À la fin du XXe siècle, la veste la plus populaire de Russie a attiré l'attention de l'Occident en tant qu'article exotique de « style post-soviétique » ; il a été revisité par de célèbres maisons de couture et des créateurs visant le marché de masse européen.
La veste molletonnée a été utilisée par l'armée pendant une longue période, mais aujourd'hui, elle appartient au passé - elle a été remplacée par des sous-vêtements thermiques fabriqués à partir de matériaux modernes. Il est peu probable de rencontrer une veste molletonnées classique dans les unités militaires d'aujourd'hui.

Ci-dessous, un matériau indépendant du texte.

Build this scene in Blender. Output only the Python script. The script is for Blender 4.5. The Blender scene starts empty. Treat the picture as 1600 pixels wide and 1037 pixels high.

Pourquoi est-ce devenu une insulte en Russie ?
Cependant, en Russie, vous n’entendrez le mot vatnik pas uniquement en relation avec la veste ultra-populaire en coton.
Depuis les années 2010, « vatnik », sur les réseaux sociaux russophones, est un terme péjoratif désignant des Russes patriotes, qui se distinguent par l'ignorance de leur histoire, leur incapacité à analyser la situation et leur foi aveugle dans les stéréotypes, mythes et autres clichés. Comme le souligne le linguiste Maxim Krongaouz, ce mot a aussi une connotation sociale, puisque les vatniks sont des vêtements que ne portent « pas les couches supérieures de la société », et le terme vatnik désigne donc le plus souvent une personne issue du peuple peu éduquée et facilement manipulable.
Cette insulte a même réussi à entrer dans la pratique juridique. En 2017, un habitant de Saratov a été condamné à 160 heures de travaux d’intérêt général pour avoir appelé « à organiser un holocauste de vatniks ». Les poursuites ont été ouvertes en vertu de l'article 282 du Code pénal « atteinte à la dignité humaine ».